We similarly find unavailing petitioner's arguments that it is entitled to unfettered access to the requested records under state law. "In matters of statutory interpretation, our primary consideration is to discern and give effect to the Legislature's intention," and, "[a]s we have repeatedly stated, the text of a provision is the clearest indicator of legislative intent and courts should construe unambiguous language to give effect to its plain meaning" (Matter of Albany Law School v New York State Off. of Mental Retardation & Dev. Disabilities, 19 NY3d at 120 [internal quotation marks and citation omitted]). To this end, "[w]e are also guided in our analysis by the familiar principle that a statute must be construed as a whole and that its various sections must be considered together and with reference to each other" (Matter of Markey v Tietz, 244 AD3d 78, 84 [3d Dept 2025] [internal quotation marks and citations omitted]).
Petitioner is correct that state law provides that, "[u]pon receipt of a complaint of an incident of abuse or neglect of an individual with a disability, or if [petitioner] determines there is probable cause to believe that such an incident occurred, or in other instances related to an investigation of a violation of such individual's rights, [petitioner] shall have prompt access . . . to all books, records and data pertaining to [the subject] facility . . . ; . . . to records of a facility or provider agency concerning such individual; and to any other records or data that [petitioner] determines are relevant to conducting an investigation" (L 2022, ch 28, § 1). Again, however, identification of the subject individual is contemplated. It bears further noting that L 2022, ch 28, as amended L 2021, ch 755, was enacted for the purpose of "codif[ying] existing federal law which allows access to records" for the P & A entity established by the DD Act (Division of the Budget Mem in Support, Bill Jacket, L 2021, ch 755 at 8).
Similarly, although Executive Law § 558 — the enabling legislation for petitioner's investigatory authority — expressly provides that petitioner must "conduct and coordinate the protection and advocacy and client assistance programs, as established by federal law," and grants petitioner access to records to this end, such access must be "[p]ursuant to the requirements of federal law" (Executive Law § 558 [b] [ii], [iii]). To the extent that Executive Law § 558 further provides that petitioner "shall have access to [the] records of [respondents] as set forth in [Social Services Law § 496 (1) (f) and (2) (y)]" (Executive Law § 558 [b] [iii]), the corresponding provisions of the Social Services Law similarly require that disclosure of records be given "consistent with any other applicable state or federal law" (Social Services Law § 496 [1]).

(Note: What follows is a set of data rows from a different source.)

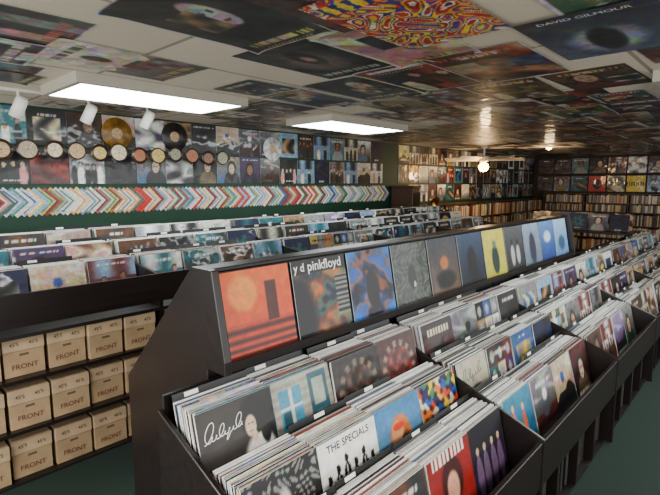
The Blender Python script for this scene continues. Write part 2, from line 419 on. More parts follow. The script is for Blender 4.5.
H={
(0,0):hc(p_woman,'black and white','crouching woman and signature',[('~',sig1,.009,WH)],res=80),
(0,1):hc(p_window,'grey and teal','house windows'),
(0,2):hc(p_ring((.11,.09,.08),(.5,.42,.34),(.28,.17,.14)),'dark brown','ornate ring'),
(0,3):hc(p_ring((.22,.09,.08),(.6,.5,.43),(.48,.13,.12)),'dark red','wheel emblem'),
(0,4):hc(p_bos,'dark red','glowing shape and title'),
(1,0):hc(p_sketch,'black and grey','sketchy drawing'),
(1,1):hc(p_spec,'white','black silhouetted figures',[('THE SPECIALS',.5,.9,.036,(.05,.05,.05))]),
(1,2):hc(p_bighead,'blue and orange','large floating shape'),
(1,3):hc(p_comic,'multicoloured','busy comic-like patches'),
(1,4):hc(p_script,'beige','dark handwriting',[('~',sig(.1,.66,.7,[(.2,0),(.06,0),(.15,0),(.05,.1),(.06,0),(.18,0),(.05,0)]),.012,(.12,.12,.14))]),
(2,2):hc(p_redc,'red','portrait'),
(2,3):hc(p_nightband,'dark purple','four standing figures'),
(2,4):hc(p_teal,'teal','two orange figures'),
}
where='in wooden bin'
stuff=MB()
def leanbox(mb,xb,yc,zb,w,h,t,lean,col):
    s,c=math.sin(lean),math.cos(lean); i=len(mb.v)
    for x in (0,-t):
        for (a,b) in ((-.5,0),(.5,0),(.5,1),(-.5,1)):
            X=x; Z=b*h
            mb.v.append((xb+X*c-Z*s,yc+a*w,zb+Z*c+X*s)); mb.c.append(col)
    for f in ((0,1,2,3),(7,6,5,4),(1,0,4,5),(2,1,5,6),(3,2,6,7),(0,3,7,4)):
        mb.f.append(tuple(i+k for k in f)); mb.m.append(0)
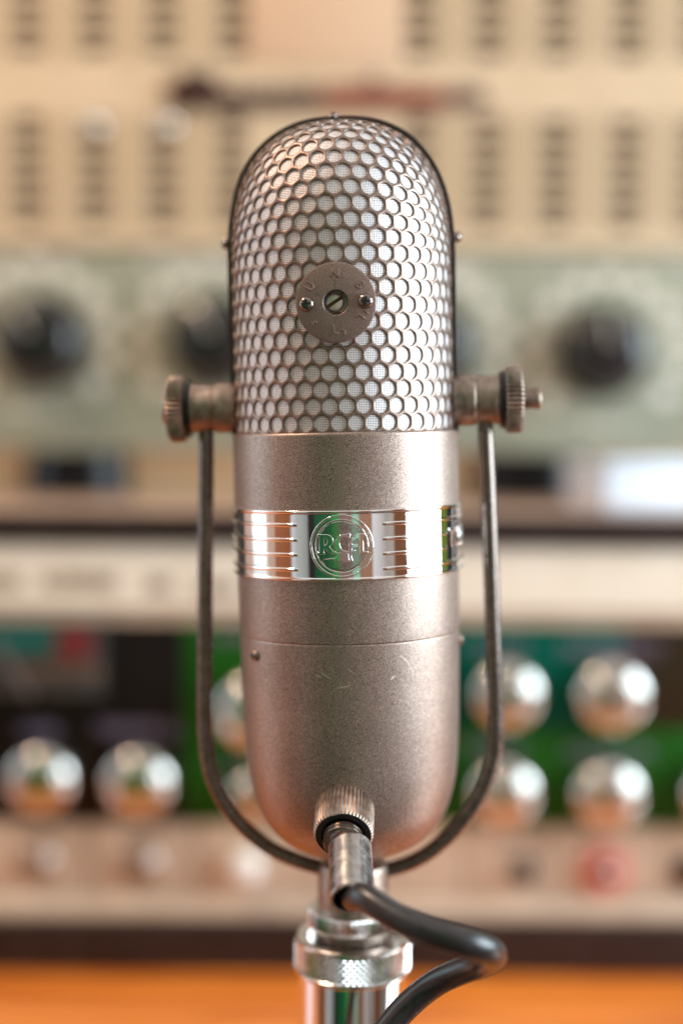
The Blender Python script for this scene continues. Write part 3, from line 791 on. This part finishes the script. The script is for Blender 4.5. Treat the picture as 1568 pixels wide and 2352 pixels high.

Even substantiated reports "shall be confidential and shall not be disclosed [*5]to any other party unless authorized pursuant to . . . applicable state or federal law" and, significantly, "[i]n the event that other applicable state or federal law provisions are more restrictive than the provisions of [Social Services Law § 496], the provisions of such other state or federal law shall apply" (Social Services Law § 496 [2]).
In according the statutory language its plain and ordinary meaning, we conclude that, although this state's legislative scheme affords petitioner substantial access to records necessary to perform its function as a P & A entity, that access is not unfettered. Rather, it is tempered by the privacy safeguards outlined in the DD Act and there is no basis in the statute or relevant case law to conclude that the Legislature intended to expand such access beyond the scope of the DD Act (see Executive Law § 558 [b] [ii], [iii]; see generally Matter of Albany Law School v New York State Off. of Mental Retardation & Dev. Disabilities, 19 NY3d at 123). As petitioner's records request, in the absence of necessary identifying information, failed to satisfy any of the scenarios for record disclosure contemplated under the DD Act, as embraced by this state, Supreme Court erred in finding that respondents' denial of said request was improper and, thus, in directing respondents to disclose the records sought to petitioner (see generally Public Officers Law § 96 [2] [b]).
In view of our determination, the award of counsel fees should not have been granted (see CPLR 8601 [a]; Matter of Vapor Tech. Assn. v Cuomo, 203 AD3d 1516, 1517 [3d Dept 2022], lv dismissed 39 NY3d 960 [2022]). The parties' remaining contentions, to the extent not expressly addressed herein, have either been rendered academic or considered and found to be unpersuasive.
Reynolds Fitzgerald, J.P., Ceresia, Fisher and McShan, JJ., concur.
ORDERED that the judgment is modified, on the law, without costs, by reversing so much thereof as directed respondents to produce the requested records; petition denied; and, as so modified, affirmed.
ORDERED that the order is reversed, on the law, without costs, and petitioner's application for counsel fees denied.